Photo by Giancarlo Sepulveda

An installation by Japanese-born and internationally recognized artist CHiKA and an exhibit of various works by photographer and sculptor Ned Smyth opened on Wednesday in the Pascal and Kresge galleries, respectively.

CHiKA, known for her interactive visual art, presented SEI06, an unusual geometric shape pulsing with LED lights that performs when the viewer uses a sensor that dictates the brightness, syncopation and the sound in the room. The concept for the installation is centered around the Japanese word sei which simultaneously means star, silent and live. The room is completely blacked out, forcing sensory perception to be focused on the object and a sound track specifically commissioned by an experimental composer that sounds like a complex combination of cave drip and lengthened echo reverberation. An element that is still to come that was not present at the opening reception is a two-monitor set-up that comes to life with the aid of 3D glasses.

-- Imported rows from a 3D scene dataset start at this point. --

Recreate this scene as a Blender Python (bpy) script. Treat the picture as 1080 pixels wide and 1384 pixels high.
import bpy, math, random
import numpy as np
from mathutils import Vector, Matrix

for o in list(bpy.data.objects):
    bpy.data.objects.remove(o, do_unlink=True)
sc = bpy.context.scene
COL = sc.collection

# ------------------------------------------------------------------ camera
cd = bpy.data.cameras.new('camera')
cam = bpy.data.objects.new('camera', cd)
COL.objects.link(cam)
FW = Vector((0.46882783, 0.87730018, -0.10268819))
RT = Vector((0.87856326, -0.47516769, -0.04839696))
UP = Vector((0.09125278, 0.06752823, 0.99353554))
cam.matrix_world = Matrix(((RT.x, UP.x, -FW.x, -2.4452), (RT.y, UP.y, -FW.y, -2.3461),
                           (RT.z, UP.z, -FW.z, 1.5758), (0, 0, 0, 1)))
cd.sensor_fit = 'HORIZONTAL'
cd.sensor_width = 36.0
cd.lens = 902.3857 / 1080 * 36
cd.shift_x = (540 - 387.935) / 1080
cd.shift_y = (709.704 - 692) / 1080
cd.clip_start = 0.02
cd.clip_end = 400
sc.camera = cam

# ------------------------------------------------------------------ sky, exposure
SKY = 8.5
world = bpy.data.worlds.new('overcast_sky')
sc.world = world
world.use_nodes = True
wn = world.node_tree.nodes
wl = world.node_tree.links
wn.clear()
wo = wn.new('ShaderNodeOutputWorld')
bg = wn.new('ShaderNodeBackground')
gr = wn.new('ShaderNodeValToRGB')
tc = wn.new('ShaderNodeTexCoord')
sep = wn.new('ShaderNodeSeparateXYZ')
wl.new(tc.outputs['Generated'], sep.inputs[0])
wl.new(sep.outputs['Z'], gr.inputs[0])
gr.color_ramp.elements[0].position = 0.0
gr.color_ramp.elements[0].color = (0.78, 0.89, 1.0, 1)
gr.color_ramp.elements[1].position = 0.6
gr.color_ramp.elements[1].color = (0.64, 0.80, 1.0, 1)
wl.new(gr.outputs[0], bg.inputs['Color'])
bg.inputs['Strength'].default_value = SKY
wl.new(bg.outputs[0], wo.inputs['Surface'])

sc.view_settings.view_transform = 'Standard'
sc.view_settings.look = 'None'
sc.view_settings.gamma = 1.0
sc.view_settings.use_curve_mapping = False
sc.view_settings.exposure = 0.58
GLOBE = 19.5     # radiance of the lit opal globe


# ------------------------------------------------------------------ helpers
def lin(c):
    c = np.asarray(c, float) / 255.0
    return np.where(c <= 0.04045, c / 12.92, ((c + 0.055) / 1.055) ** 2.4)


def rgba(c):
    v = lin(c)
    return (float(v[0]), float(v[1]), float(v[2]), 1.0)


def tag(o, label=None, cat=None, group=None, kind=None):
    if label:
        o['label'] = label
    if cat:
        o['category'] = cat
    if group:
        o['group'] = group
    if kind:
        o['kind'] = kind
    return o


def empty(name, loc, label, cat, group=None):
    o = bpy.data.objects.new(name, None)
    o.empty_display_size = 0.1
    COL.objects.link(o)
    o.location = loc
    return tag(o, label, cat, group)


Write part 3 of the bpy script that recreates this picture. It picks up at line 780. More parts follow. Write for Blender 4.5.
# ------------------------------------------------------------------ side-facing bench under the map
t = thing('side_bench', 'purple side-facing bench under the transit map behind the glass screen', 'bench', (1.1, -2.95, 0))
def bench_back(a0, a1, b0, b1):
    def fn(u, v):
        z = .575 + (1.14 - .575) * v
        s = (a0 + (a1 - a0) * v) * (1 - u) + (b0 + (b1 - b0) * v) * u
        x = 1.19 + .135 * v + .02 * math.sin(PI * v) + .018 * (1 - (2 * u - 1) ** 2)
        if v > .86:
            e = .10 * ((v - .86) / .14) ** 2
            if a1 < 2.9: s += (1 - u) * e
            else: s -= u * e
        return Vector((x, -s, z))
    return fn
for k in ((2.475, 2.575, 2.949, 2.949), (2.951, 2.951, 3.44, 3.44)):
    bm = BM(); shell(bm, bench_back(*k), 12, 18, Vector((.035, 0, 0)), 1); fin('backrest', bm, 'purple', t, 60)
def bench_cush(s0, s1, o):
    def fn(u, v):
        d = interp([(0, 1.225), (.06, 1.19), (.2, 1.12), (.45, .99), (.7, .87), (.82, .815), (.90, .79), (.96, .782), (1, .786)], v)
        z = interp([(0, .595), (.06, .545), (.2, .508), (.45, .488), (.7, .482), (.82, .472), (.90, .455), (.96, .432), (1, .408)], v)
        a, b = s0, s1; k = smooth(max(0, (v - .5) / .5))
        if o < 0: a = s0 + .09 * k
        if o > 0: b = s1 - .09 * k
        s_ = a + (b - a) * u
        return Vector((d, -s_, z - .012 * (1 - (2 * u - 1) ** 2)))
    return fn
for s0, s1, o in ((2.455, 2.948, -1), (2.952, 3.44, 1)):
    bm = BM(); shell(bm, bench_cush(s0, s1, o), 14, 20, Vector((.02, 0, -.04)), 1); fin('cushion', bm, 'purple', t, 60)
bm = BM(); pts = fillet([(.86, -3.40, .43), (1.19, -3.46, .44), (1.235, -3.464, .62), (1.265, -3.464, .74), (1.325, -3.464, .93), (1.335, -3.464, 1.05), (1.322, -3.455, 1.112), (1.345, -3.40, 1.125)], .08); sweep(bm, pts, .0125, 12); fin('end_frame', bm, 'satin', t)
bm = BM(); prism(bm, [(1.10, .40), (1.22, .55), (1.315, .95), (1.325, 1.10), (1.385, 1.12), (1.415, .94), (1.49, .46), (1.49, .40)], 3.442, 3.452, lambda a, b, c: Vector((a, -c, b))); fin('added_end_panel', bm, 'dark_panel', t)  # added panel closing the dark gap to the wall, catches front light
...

In the adjacent gallery, Smyth presented an exhibit on the tail of a commissioned project for the Adler Center for Nursing Excellence titled “Male and Female Torsos,” two sculptures cast in bronze that reflect the motif of this most recent exhibition.   

“I started my connection with Ramapo with the site-specific piece for the Nursing Center. The idea for a nursing school [came from] working in health and on the human body. Looking at them, they make a gateway,” Smyth said when asked about the inspiration for the pieces prominently on display next to the Nursing Center.

Within the Kresge Gallery there is a scale model of the statues as well, which serve as representational art of both the male and female torso pieces.

The idea for this exhibition came from the discovery of various rocks during a studio move, but the germ was imbedded much earlier when Smyth had forgotten about casually picking them up on the beach.

“I love the story but I also liked the form … I didn’t realize we all pick up stones,” he said. “It’s really human to do that. I had done it but not consciously. There were these certain shapes that were less interesting to me until later.”

Multiple rows of stones flattened at the bottom are one of the central pieces of the gallery. Their flattened bottoms allow the stones to stand, making them works of art both individually and together as a larger work. On the walls of the exhibit are large photographed portraits of some of the stones. These photos bring out the complex texture, character and distinctiveness of each one.

CHiKA, like Smyth, will be contributing to the College by working with current visual arts students during the duration of the installment’s stay in Pascal Gallery.

Both galleries will be open until March 4, with weekly viewing availabilities taking place Tuesday, Thursday and Friday from 1 to 5 p.m. and Wednesday from 1 to 7 p.m.